**WHAT YOU SHOULD DO**
Extract the complete listing and repeat it word for word.

++++++++

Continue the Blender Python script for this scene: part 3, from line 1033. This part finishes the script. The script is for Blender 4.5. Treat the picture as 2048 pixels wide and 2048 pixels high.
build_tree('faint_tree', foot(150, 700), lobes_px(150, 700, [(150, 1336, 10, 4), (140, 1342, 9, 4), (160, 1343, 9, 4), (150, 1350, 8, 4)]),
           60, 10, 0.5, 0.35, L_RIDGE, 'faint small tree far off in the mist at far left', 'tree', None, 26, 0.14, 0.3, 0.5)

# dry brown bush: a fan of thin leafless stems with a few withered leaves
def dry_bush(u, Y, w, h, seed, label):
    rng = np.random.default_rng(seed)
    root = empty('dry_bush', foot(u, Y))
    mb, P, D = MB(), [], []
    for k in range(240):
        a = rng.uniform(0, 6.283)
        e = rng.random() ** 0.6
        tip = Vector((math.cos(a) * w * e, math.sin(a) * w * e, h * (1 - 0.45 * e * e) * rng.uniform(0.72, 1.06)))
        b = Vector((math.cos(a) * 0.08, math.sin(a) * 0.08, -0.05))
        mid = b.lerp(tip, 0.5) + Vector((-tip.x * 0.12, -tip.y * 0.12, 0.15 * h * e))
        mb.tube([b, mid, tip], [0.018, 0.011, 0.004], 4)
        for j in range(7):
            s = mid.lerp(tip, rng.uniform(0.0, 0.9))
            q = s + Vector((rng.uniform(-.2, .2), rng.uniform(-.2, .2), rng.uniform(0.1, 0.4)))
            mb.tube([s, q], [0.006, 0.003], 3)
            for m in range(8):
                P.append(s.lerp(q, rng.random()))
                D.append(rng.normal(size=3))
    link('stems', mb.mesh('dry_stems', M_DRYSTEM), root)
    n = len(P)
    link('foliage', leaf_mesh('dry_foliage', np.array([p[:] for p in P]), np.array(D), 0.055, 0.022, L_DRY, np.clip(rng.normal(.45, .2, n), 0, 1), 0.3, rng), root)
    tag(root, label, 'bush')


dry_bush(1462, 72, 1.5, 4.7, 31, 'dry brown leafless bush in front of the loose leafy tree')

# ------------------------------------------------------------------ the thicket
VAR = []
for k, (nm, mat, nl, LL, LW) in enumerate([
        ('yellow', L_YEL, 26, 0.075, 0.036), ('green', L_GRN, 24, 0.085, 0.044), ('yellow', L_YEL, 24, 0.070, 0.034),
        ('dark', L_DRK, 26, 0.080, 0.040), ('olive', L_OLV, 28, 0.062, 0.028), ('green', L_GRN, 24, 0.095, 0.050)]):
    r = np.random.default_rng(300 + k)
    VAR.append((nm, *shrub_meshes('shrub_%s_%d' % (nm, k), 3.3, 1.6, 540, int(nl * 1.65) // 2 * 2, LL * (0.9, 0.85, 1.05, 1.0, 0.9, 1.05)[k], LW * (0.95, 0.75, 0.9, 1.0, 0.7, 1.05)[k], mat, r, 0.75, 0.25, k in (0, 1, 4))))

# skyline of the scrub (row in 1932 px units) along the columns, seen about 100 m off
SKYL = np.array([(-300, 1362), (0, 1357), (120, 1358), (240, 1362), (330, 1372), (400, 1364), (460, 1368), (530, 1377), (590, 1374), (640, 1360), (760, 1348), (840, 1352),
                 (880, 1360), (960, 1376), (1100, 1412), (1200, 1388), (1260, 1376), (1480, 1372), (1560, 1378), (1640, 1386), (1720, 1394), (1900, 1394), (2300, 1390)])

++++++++

**SOLUTION TO THE PROBLEM**
Continue the Blender Python script for this scene: part 3, from line 1033. This part finishes the script. The script is for Blender 4.5. Treat the picture as 2048 pixels wide and 2048 pixels high.
build_tree('faint_tree', foot(150, 700), lobes_px(150, 700, [(150, 1336, 10, 4), (140, 1342, 9, 4), (160, 1343, 9, 4), (150, 1350, 8, 4)]),
           60, 10, 0.5, 0.35, L_RIDGE, 'faint small tree far off in the mist at far left', 'tree', None, 26, 0.14, 0.3, 0.5)

# dry brown bush: a fan of thin leafless stems with a few withered leaves
def dry_bush(u, Y, w, h, seed, label):
    rng = np.random.default_rng(seed)
    root = empty('dry_bush', foot(u, Y))
    mb, P, D = MB(), [], []
    for k in range(240):
        a = rng.uniform(0, 6.283)
        e = rng.random() ** 0.6
        tip = Vector((math.cos(a) * w * e, math.sin(a) * w * e, h * (1 - 0.45 * e * e) * rng.uniform(0.72, 1.06)))
        b = Vector((math.cos(a) * 0.08, math.sin(a) * 0.08, -0.05))
        mid = b.lerp(tip, 0.5) + Vector((-tip.x * 0.12, -tip.y * 0.12, 0.15 * h * e))
        mb.tube([b, mid, tip], [0.018, 0.011, 0.004], 4)
        for j in range(7):
            s = mid.lerp(tip, rng.uniform(0.0, 0.9))
            q = s + Vector((rng.uniform(-.2, .2), rng.uniform(-.2, .2), rng.uniform(0.1, 0.4)))
            mb.tube([s, q], [0.006, 0.003], 3)
            for m in range(8):
                P.append(s.lerp(q, rng.random()))
                D.append(rng.normal(size=3))
    link('stems', mb.mesh('dry_stems', M_DRYSTEM), root)
    n = len(P)
    link('foliage', leaf_mesh('dry_foliage', np.array([p[:] for p in P]), np.array(D), 0.055, 0.022, L_DRY, np.clip(rng.normal(.45, .2, n), 0, 1), 0.3, rng), root)
    tag(root, label, 'bush')


dry_bush(1462, 72, 1.5, 4.7, 31, 'dry brown leafless bush in front of the loose leafy tree')

# ------------------------------------------------------------------ the thicket
VAR = []
for k, (nm, mat, nl, LL, LW) in enumerate([
        ('yellow', L_YEL, 26, 0.075, 0.036), ('green', L_GRN, 24, 0.085, 0.044), ('yellow', L_YEL, 24, 0.070, 0.034),
        ('dark', L_DRK, 26, 0.080, 0.040), ('olive', L_OLV, 28, 0.062, 0.028), ('green', L_GRN, 24, 0.095, 0.050)]):
    r = np.random.default_rng(300 + k)
    VAR.append((nm, *shrub_meshes('shrub_%s_%d' % (nm, k), 3.3, 1.6, 540, int(nl * 1.65) // 2 * 2, LL * (0.9, 0.85, 1.05, 1.0, 0.9, 1.05)[k], LW * (0.95, 0.75, 0.9, 1.0, 0.7, 1.05)[k], mat, r, 0.75, 0.25, k in (0, 1, 4))))

# skyline of the scrub (row in 1932 px units) along the columns, seen about 100 m off
SKYL = np.array([(-300, 1362), (0, 1357), (120, 1358), (240, 1362), (330, 1372), (400, 1364), (460, 1368), (530, 1377), (590, 1374), (640, 1360), (760, 1348), (840, 1352),
                 (880, 1360), (960, 1376), (1100, 1412), (1200, 1388), (1260, 1376), (1480, 1372), (1560, 1378), (1640, 1386), (1720, 1394), (1900, 1394), (2300, 1390)])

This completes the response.